II- Signature d’un pacte Dutreil après la réalisation d’une opération de LBO 

La mise en place d’un Pacte Dutreil semble incompatible avec une opération de LBO en raison des contraintes liées à la durée de détention. 

En effet, à supposer que le Pacte Dutreil porte sur les titres de la holding d’acquisition (ayant la qualité de holding pure ou animatrice), toute cession de titres dans un délai de 6 ans entraînerait une remise en cause du Pacte. Or, les actionnaires se trouvent généralement contraints de céder leurs titres dans un horizon de liquidité de 3-6 ans aux termes des accords conclus avec l’investisseur financier. 

Plusieurs exceptions sont prévues dans la législation afin de mener ce type d’opération. On présentera ici les plus utilisées ainsi que les contraintes de chacune d’entre elles.  

L’engagement réputé acquis : La première qui a déjà été exposée consiste à invoquer le bénéfice d’un engagement réputé acquis permettant alors de réduire la durée d’engagement à 4 ans, plus compatible avec la durée de l’investissement d’un investisseur financier. En pratique, une telle option n’est pas forcément toujours envisageable dans la mesure où elle implique l’exercice immédiat d’une fonction de direction éligible par l’un des héritiers, donataires ou légataires.

La constitution d’une holding animatrice familiale tête de groupe : La seconde option est de faire en sorte que la cession, directe ou indirecte, des titres de la société opérationnelle puisse être envisagée à tout moment. En pratique, il pourrait être envisagé de loger les titres de l’actionnaire souhaitant mettre en place un Pacte Dutreil dans une holding familiale qui aura pour seul objet de détenir les titres de la NewCo dans laquelle un nouvel investisseur souscrira au capital. Ce sont donc les titres de cette holding familiale et non ceux de la NewCo qui seront transmis. Dans ce schéma, la holding familiale devra ici avoir vocation à exercer une activité de holding animatrice du groupe ce qui supposera notamment qu’elle contrôle seule la NewCo. Cette structure, qui parait de prime abord efficiente, ne semble pas pour autant complètement sécurisée au plan fiscal dans la mesure où une holding animatrice a vocation à détenir des titres de sociétés exerçant une activité commerciale et non exerçant une activité de holding. Or, le schéma présenté conduit à ce que la holding familiale animatrice détienne les titres d’une holding qui va elle-même faire l’acquisition de la cible/société opérationnelle. Ainsi, la holding familiale animatrice ne détiendra pas directement les titres d’une filiale opérationnelle. 

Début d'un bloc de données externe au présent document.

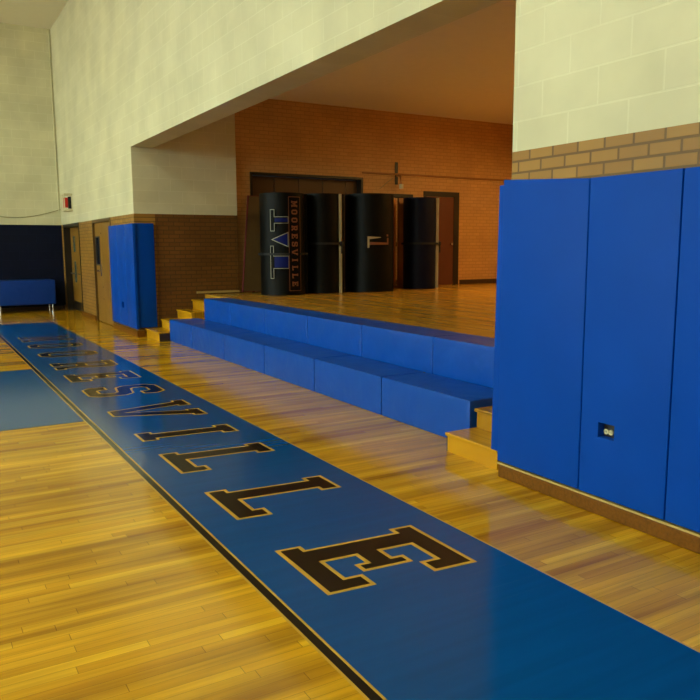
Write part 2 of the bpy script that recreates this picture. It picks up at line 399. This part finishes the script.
struct('ceiling', B(XR-.3, XB+.3, WY-.4, YL+.3, ZC, ZC+.2), M['ceil'])

# ---- baseboards and trims
bm = B(XR, X0+.02, WY, -3.605, 0, .100, 0, .008)
struct('baseboard_right', bm, M['base'])
struct('trim_1', B(XR, X0+.02, WY, -3.597, .101, .114), M['ledge'])
bm = bmesh.new()
for a, b in ((X1-.04, D2[0]), (D2[1], D1[0]), (D1[1], XB)): box(bm, a, b, WY, -3.61, 0, .12, 0, .006)
box(bm, X1-.04, X1, -3.76, WY, 0, .12, 0, .006)
struct('baseboard_doors', bm, M['base'])
struct('baseboard_far', B(XB-.02, XB, WY+.06, YL, 0, .1), M['dkbase'])
struct('baseboard_stage', B(XE-.02, XE, YSB, -11.56, ZS, ZS+.11), M['dkbase'])
struct('trim_2', B(X1-.025, X1, YJ, -4.82, ZS+.02, ZS+.06), M['ledge'])
struct('trim_3', B(XE-.04, XE, YSB, -8.75, 3.31, 3.35, 0, .01), M['wood'])

# ---- stage
bm = B(X0, X1, YJ, -4.99, .0, ZS); box(bm, X0, XE, YSB, YJ, 0, ZS)
stage = struct('floor_stage', bm, M['stage'], label='raised wooden stage floor')
build('stage_ledge', B(4.74, 13.2, -4.99, -4.52, 0, .385), M['step'], stage)

# ---- steps at both ends of the stage
def steps(x0, x1, fronts, label, open_side):
    t = empty('wooden_steps', ((x0+x1)/2, -4.4, 0)); tag(t, label, 'steps')
    hs = [.165, .33, .50, .68]
    for i, (y, h) in enumerate(zip(fronts, hs)):
        yb = -4.988
        prev = hs[i-1] if i else 0
        build('riser', B(x0+.012, x1-.012, yb, y-.022, prev, h-.028), M['step'], t)
        build('tread', B(x0, x1, yb if i == 3 else fronts[i+1]-.03, y, h-.028, h, 0, .006), M['step'], t)
    sx = x0 if open_side < 0 else x1
    build('side_board', B(sx-.006 if open_side < 0 else sx-.012, sx+.012 if open_side < 0 else sx+.006, -4.98, fronts[0]-.024, 0, .135), M['dkbase'], t)
    return t
steps(13.225, 14.09, [-3.76, -4.06, -4.38, -4.69], 'varnished wooden steps at the far end of the stage, under the brick wall', -1)
steps(4.085, 4.715, [-3.69, -4.00, -4.32, -4.65], 'varnished wooden steps at the near end of the stage, beside the blue wall pads', 1)

# ---- padded blocks along the stage front
def soft_block(name, x0, x1, y0, y1, z0, z1, seed):
    """padded block: rounded edges, sides that belly out a little between the seams"""
    rnd = random.Random(seed)
    bm = bmesh.new()
    nx, ny, nz = 56, 10, 16
    def P(i, j, k): return Vector((x0+(x1-x0)*i/nx, y0+(y1-y0)*j/ny, z0+(z1-z0)*k/nz))
    grid = {}
    ph = [rnd.uniform(0, 6.28) for _ in range(8)]
    am = [rnd.uniform(.3, 1.0) for _ in range(2)]
    def fold(u, w):
        # slack creases fanning out from the seams
        y = 0
        for q, d in ((0, u), (1, 1-u)):
            if d > .004: y += .0055*am[q]*math.exp(-d/.10)*math.sin(11*(w-.5)/(d*3+.35)+ph[2+q])*math.sin(PI*w)*min(1, d/.02)
        return y
    def vert(i, j, k):
        if (i, j, k) in grid: return grid[i, j, k]
        p = P(i, j, k); r = .009
        # round the corners: pull edge vertices in
        d = [min(i, nx-i)/nx*(x1-x0), min(j, ny-j)/ny*(y1-y0), min(k, nz-k)/nz*(z1-z0)]
        on = [i in (0, nx), j in (0, ny), k in (0, nz)]
        s = [(1 if i == 0 else -1), (1 if j == 0 else -1), (1 if k == 0 else -1)]
        u, v, w = i/nx, j/ny, k/nz
        belly = .010
        if on[1] and not on[0] and not on[2] : p.y -= s[1]*belly*math.sin(PI*u)**.35*math.sin(PI*w) - .003*math.sin(9*u*2+ph[0]+5*w)*math.sin(PI*w) + fold(u, w)
        if on[2] and not on[0] and not on[1] and k == nz: p.z += -.006*math.sin(PI*u)*math.sin(PI*v) + .003*math.sin(11*u+ph[1]+4*v)
        if on[0] and not on[1] and not on[2]: p.x += s[0]*.0005
        if sum(on) >= 2:
            for a in range(3):
                if on[a] and not (a == 2 and k == 0): p[a] += s[a]*r*.35*(sum(on)-1)
        grid[i, j, k] = bm.verts.new(p); return grid[i, j, k]
    def q(a, b, c, d): bm.faces.new((vert(*a), vert(*b), vert(*c), vert(*d)))
    for i in range(nx):
        for j in range(ny):
            for k in (0, nz): q((i,j,k), (i+1,j,k), (i+1,j+1,k), (i,j+1,k))
        for k in range(nz):
            for j in (0, ny): q((i,j,k), (i+1,j,k), (i+1,j,k+1), (i,j,k+1))
    for j in range(ny):
        for k in range(nz):
            for i in (0, nx): q((i,j,k), (i,j+1,k), (i,j+1,k+1), (i,j,k+1))
    o = build(name, bm, M['tier'], smooth=True)
    return o
LOW = [4.725, 6.106, 7.55, 8.98, 10.46, 11.94, 13.2]
UPP = [4.75, 5.99, 7.38, 8.78, 10.17, 11.55, 12.86]
ordn = ['nearest', 'second', 'third', 'fourth', 'fifth', 'farthest']
for i in range(6):
    o = soft_block('padded_step', LOW[i]+.0045, LOW[i+1]-.0045, -4.505, -3.965, .003, .395, i)
    tag(o, ('%s blue padded block of the lower step, by the %s wooden steps' % (ordn[i], 'near' if i == 0 else 'far')) if i in (0, 5)
        else '%s blue padded block of the lower step from the near wooden steps' % ordn[i], 'padded step', 'lower padded blocks on the gym floor')
    o = soft_block('padded_step', UPP[i]+.001, UPP[i+1]-.001, -4.985, -4.515, .388, .775, 20+i)
    tag(o, ('%s blue padded block of the upper step, by the %s wooden steps' % (ordn[i], 'near' if i == 0 else 'far')) if i in (0, 5)
        else '%s blue padded block of the upper step from the near wooden steps' % ordn[i], 'padded step', 'upper padded blocks along the stage edge')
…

Des clarifications attendues

Le projet de loi de Finances pour 2024 actuellement en discussions devrait clarifier ce point en précisant qu’une holding animatrice doit s’entendre comme une société « ayant pour activité principale la participation active à la conduite de la politique de leur groupe constitué de sociétés contrôlées directement ou indirectement (soulignée par nos soins), exerçant une activité industrielle, commerciale, artisanale, agricole ou libérale, et auxquelles elles rendent, le cas échéant et à titre purement interne, des services spécifiques, administratifs, juridiques, comptables, financiers et immobiliers ». La mise en œuvre d’un tel schéma suppose ainsi de sécuriser le caractère animateur de la holding familiale et de veiller à ce que cette holding familiale contrôle exclusivement le groupe. A défaut, il pourrait être envisagé de démontrer l’existence d’un contrôle conjoint étant précisé que l’administration fiscale se montre réticente à admettre un tel contrôle. 

Cette solution permettrait alors en pratique à la holding familiale de céder les titres qu’elle détient sans risque de remise en cause du Pacte Dutreil. Elle supposerait néanmoins d’être en mesure de démontrer que la holding familiale peut être considérée comme une holding animatrice (excluant ainsi toute transmission immédiatement après l’apport afin de démontrer son caractère animateur dans la durée) et qu’elle soit en mesure de réinvestir le produit de cession des titres dans d’autres sociétés qui seront animées (sauf à ce que cette cession intervienne après la durée des engagements). 

Le Pacte Dutreil a dorénavant atteint l’âge de la maturité. Il n’en demeure pas moins que ce régime nécessiterait des précisions et clarifications afin de renforcer son attrait qui est encore source de trop nombreuses zones d’ombres.